WHAT IS ASKED: Within the data that follows, set down exactly the lines from the one containing "Continue the Blender" through the one containing "make_forest()", both ends included.

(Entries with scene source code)
——————
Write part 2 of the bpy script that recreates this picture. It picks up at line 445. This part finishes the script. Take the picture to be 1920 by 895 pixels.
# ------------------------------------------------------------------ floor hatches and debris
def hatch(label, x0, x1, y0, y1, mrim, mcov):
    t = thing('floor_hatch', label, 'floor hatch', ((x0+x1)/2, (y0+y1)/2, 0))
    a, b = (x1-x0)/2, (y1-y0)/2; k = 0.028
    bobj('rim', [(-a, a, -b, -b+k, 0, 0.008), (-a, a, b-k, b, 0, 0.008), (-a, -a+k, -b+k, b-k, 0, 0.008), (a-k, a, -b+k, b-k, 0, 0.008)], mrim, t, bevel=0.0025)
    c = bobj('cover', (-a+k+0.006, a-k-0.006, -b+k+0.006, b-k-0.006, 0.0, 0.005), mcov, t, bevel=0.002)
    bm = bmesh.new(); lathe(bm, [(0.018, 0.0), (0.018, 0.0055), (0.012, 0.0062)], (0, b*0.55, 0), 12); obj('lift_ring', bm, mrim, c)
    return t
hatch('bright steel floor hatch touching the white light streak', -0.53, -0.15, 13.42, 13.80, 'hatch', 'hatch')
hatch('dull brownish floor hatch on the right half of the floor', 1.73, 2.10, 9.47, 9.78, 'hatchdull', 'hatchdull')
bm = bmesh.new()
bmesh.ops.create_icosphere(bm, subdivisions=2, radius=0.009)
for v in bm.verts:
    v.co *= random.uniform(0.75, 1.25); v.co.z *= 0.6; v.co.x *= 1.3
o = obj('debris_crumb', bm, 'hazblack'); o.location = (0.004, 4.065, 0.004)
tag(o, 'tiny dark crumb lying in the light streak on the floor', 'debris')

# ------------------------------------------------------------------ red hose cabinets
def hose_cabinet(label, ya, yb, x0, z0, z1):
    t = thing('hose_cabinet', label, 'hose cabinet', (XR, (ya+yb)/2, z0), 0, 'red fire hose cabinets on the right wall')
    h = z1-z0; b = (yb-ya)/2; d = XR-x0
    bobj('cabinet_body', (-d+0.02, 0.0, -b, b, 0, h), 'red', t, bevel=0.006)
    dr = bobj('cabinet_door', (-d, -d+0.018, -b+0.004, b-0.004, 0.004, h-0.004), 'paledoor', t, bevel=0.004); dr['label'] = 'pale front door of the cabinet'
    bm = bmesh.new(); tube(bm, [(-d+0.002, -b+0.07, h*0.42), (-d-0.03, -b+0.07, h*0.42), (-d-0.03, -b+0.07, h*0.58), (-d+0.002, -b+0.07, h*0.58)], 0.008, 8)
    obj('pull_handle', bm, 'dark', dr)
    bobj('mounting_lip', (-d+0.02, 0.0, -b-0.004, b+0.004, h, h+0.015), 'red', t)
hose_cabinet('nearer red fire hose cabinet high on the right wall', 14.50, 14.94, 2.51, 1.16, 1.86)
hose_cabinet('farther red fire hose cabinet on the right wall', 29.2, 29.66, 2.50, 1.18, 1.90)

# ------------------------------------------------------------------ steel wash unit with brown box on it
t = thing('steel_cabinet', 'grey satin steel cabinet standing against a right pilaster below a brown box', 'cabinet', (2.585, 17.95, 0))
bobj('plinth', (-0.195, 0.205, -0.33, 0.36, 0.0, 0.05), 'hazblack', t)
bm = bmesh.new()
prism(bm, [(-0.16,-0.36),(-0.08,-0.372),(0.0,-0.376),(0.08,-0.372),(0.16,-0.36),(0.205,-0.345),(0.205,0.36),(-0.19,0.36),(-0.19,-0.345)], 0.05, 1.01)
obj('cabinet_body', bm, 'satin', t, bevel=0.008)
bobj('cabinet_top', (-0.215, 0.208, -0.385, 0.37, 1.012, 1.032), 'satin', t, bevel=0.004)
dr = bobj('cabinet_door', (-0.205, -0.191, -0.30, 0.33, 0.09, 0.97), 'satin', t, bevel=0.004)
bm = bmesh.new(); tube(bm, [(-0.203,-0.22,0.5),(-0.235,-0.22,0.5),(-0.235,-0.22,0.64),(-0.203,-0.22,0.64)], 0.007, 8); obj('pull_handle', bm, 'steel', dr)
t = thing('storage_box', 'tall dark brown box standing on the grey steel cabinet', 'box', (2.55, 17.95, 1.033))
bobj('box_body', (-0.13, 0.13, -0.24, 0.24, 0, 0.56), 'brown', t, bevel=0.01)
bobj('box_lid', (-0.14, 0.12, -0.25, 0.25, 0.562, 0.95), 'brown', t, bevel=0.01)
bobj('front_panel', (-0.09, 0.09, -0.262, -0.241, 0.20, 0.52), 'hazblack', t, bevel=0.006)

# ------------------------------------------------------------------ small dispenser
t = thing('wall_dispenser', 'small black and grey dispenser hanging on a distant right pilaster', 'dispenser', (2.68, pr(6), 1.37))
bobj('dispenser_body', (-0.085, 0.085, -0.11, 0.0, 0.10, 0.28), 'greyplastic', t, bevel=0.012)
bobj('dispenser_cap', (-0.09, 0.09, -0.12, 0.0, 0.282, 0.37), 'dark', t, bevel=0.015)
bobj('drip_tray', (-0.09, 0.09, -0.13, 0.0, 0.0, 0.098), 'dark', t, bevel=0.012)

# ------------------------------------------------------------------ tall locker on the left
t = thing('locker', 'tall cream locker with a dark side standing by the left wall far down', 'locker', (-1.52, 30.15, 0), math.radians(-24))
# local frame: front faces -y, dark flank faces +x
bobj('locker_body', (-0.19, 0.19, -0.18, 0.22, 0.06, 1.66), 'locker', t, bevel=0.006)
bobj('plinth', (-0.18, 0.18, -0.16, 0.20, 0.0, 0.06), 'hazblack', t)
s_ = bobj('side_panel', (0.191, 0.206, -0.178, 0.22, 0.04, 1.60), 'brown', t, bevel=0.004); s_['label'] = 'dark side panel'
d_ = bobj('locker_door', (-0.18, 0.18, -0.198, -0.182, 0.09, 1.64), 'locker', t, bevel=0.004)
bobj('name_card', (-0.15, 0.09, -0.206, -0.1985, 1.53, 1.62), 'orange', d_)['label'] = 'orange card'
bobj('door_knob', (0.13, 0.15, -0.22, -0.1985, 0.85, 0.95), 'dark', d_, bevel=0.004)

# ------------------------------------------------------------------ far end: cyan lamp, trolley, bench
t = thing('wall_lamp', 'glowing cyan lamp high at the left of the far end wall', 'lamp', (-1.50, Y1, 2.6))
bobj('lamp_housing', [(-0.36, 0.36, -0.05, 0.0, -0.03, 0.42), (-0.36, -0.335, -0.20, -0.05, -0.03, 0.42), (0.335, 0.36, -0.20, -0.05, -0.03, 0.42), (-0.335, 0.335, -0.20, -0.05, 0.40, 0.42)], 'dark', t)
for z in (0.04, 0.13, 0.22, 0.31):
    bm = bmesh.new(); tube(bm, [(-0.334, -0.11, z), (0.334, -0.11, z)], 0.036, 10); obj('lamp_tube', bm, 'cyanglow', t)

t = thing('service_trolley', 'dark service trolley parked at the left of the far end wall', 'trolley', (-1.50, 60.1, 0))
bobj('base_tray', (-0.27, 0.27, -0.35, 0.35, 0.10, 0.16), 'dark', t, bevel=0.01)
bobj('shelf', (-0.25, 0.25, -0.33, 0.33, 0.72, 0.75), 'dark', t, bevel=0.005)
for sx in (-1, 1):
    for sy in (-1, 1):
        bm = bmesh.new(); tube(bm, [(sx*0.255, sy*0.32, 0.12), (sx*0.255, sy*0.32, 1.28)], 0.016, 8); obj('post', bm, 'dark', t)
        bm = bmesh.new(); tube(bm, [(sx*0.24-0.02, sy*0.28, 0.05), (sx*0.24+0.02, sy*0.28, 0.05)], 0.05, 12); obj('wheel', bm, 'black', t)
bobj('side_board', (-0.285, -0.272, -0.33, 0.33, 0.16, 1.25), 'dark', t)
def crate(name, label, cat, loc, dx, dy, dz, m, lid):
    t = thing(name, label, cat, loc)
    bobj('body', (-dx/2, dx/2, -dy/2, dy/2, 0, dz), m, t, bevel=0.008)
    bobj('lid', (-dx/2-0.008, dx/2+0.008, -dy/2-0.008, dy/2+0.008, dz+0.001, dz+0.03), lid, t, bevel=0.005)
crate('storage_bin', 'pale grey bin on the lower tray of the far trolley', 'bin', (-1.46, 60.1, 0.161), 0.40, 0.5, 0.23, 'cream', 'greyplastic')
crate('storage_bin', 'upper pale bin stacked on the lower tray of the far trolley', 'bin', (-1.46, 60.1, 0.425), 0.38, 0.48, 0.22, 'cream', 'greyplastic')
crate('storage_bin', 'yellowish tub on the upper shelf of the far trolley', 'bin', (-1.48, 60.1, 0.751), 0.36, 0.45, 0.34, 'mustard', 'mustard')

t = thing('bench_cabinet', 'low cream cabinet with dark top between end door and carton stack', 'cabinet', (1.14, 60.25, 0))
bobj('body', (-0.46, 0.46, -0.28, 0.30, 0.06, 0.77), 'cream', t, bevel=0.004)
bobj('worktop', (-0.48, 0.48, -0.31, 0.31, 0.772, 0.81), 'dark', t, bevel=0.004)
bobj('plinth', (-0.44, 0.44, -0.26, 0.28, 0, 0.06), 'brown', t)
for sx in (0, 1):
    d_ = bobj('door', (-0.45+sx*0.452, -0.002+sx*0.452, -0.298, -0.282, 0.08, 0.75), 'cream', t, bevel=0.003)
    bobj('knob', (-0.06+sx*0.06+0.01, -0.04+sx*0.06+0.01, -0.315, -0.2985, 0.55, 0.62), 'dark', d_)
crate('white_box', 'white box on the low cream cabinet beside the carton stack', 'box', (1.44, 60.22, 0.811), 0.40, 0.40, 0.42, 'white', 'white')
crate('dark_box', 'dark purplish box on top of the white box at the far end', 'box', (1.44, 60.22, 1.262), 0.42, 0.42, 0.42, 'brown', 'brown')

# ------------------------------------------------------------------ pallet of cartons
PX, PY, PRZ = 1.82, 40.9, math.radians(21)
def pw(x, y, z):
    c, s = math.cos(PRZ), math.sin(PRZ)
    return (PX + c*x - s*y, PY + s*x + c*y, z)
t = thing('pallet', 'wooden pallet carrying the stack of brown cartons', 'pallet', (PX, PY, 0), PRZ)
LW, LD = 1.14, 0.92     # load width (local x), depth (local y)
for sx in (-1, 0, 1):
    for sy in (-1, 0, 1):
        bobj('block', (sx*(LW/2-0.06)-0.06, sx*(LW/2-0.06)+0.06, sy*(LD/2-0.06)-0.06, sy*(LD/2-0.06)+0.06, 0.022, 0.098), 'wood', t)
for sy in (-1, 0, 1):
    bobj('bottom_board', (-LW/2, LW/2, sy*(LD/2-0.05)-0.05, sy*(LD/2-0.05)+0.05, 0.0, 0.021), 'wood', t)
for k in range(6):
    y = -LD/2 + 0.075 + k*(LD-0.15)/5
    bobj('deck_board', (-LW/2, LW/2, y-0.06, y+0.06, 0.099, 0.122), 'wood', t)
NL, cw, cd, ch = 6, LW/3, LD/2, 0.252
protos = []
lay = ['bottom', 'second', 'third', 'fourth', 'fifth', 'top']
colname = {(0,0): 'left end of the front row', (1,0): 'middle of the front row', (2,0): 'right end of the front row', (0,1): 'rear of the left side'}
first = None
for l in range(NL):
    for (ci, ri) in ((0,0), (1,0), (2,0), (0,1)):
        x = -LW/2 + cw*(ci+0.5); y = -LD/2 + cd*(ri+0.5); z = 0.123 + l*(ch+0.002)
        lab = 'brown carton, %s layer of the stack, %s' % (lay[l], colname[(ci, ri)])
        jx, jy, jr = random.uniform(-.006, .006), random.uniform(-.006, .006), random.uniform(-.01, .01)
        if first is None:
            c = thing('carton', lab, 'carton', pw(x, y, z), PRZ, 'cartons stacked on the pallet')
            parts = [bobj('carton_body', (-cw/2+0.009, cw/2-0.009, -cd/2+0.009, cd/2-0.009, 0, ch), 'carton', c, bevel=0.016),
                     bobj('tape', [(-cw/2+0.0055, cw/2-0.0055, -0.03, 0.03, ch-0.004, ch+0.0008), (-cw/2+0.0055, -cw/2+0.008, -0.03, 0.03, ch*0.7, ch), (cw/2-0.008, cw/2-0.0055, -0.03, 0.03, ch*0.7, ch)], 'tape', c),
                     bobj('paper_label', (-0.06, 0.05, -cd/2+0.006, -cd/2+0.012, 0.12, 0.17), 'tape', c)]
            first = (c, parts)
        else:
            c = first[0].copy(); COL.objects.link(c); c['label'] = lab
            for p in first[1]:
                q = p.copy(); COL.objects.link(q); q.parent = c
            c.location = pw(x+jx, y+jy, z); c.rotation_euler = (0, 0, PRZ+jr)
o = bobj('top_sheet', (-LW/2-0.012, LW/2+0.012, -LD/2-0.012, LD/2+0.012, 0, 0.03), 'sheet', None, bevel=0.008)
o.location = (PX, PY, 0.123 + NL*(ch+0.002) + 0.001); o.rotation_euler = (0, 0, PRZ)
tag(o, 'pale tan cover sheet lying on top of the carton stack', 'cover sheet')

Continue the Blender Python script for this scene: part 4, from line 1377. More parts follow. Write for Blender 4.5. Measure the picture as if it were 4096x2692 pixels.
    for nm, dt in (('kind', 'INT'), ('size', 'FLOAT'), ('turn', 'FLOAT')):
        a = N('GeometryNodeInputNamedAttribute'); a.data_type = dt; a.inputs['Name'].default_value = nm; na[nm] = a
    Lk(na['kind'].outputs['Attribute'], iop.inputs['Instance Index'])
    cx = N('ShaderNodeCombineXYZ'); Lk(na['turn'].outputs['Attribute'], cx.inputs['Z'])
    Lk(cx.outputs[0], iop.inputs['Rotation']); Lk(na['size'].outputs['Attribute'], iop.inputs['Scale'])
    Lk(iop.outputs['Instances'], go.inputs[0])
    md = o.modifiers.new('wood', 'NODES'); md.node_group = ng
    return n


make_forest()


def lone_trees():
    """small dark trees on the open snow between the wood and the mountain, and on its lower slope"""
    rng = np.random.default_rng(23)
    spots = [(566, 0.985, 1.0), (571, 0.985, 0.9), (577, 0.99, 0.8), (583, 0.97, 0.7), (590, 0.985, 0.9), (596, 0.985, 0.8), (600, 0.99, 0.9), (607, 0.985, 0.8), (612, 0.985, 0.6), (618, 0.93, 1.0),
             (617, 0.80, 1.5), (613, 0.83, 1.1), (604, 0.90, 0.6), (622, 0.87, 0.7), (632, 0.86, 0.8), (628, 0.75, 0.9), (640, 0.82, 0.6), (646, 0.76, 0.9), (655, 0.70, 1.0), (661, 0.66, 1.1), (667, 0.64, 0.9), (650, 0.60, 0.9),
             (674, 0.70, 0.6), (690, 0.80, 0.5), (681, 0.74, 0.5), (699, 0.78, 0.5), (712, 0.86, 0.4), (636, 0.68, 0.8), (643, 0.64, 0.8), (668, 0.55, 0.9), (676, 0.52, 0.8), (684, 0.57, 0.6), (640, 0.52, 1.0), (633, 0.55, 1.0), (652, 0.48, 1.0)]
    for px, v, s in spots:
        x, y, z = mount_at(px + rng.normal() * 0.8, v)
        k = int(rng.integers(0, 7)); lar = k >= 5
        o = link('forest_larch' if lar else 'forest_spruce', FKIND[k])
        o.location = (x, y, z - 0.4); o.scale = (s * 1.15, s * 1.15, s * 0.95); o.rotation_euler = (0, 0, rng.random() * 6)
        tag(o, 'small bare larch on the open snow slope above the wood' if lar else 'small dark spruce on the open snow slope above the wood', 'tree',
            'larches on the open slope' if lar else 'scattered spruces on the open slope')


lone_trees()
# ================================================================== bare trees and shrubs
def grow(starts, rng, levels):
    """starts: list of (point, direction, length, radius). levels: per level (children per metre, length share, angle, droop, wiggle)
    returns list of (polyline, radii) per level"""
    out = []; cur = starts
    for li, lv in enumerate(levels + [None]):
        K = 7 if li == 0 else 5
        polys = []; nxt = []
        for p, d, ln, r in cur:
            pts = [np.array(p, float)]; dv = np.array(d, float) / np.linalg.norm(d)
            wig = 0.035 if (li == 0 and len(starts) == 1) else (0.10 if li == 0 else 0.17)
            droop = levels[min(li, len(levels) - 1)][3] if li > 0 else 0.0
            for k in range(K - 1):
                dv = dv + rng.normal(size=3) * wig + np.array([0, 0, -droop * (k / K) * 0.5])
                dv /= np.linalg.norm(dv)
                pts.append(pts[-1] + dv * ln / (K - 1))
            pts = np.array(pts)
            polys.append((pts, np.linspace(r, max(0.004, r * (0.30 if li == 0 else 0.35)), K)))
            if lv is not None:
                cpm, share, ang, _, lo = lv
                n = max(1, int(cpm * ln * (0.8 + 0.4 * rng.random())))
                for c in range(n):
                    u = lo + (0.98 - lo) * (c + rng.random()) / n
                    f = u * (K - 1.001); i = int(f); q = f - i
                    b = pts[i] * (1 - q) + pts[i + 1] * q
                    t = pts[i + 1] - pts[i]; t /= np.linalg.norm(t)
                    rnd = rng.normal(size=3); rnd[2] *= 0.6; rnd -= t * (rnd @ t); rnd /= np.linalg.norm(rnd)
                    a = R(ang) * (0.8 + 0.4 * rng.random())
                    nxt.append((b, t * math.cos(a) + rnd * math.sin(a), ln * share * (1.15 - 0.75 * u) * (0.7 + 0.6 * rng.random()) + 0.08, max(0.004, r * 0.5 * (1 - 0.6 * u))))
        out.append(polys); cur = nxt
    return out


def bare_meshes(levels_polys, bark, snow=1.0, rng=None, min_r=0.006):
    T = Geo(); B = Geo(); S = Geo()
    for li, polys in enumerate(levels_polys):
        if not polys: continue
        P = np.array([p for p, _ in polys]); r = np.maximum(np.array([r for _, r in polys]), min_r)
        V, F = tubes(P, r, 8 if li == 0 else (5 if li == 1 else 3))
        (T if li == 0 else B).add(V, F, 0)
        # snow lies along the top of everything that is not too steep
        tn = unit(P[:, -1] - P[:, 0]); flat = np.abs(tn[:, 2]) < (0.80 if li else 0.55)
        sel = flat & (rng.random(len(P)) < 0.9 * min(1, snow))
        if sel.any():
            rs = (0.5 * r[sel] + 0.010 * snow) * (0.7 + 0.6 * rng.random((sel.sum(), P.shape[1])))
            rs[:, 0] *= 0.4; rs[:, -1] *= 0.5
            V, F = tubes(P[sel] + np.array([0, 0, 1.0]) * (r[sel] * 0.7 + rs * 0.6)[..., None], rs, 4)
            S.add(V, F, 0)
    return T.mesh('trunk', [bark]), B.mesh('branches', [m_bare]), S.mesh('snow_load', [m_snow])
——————
SOLVED EXERCISE:
Continue the Blender Python script for this scene: part 4, from line 1377. More parts follow. Write for Blender 4.5. Measure the picture as if it were 4096x2692 pixels.
    for nm, dt in (('kind', 'INT'), ('size', 'FLOAT'), ('turn', 'FLOAT')):
        a = N('GeometryNodeInputNamedAttribute'); a.data_type = dt; a.inputs['Name'].default_value = nm; na[nm] = a
    Lk(na['kind'].outputs['Attribute'], iop.inputs['Instance Index'])
    cx = N('ShaderNodeCombineXYZ'); Lk(na['turn'].outputs['Attribute'], cx.inputs['Z'])
    Lk(cx.outputs[0], iop.inputs['Rotation']); Lk(na['size'].outputs['Attribute'], iop.inputs['Scale'])
    Lk(iop.outputs['Instances'], go.inputs[0])
    md = o.modifiers.new('wood', 'NODES'); md.node_group = ng
    return n


make_forest()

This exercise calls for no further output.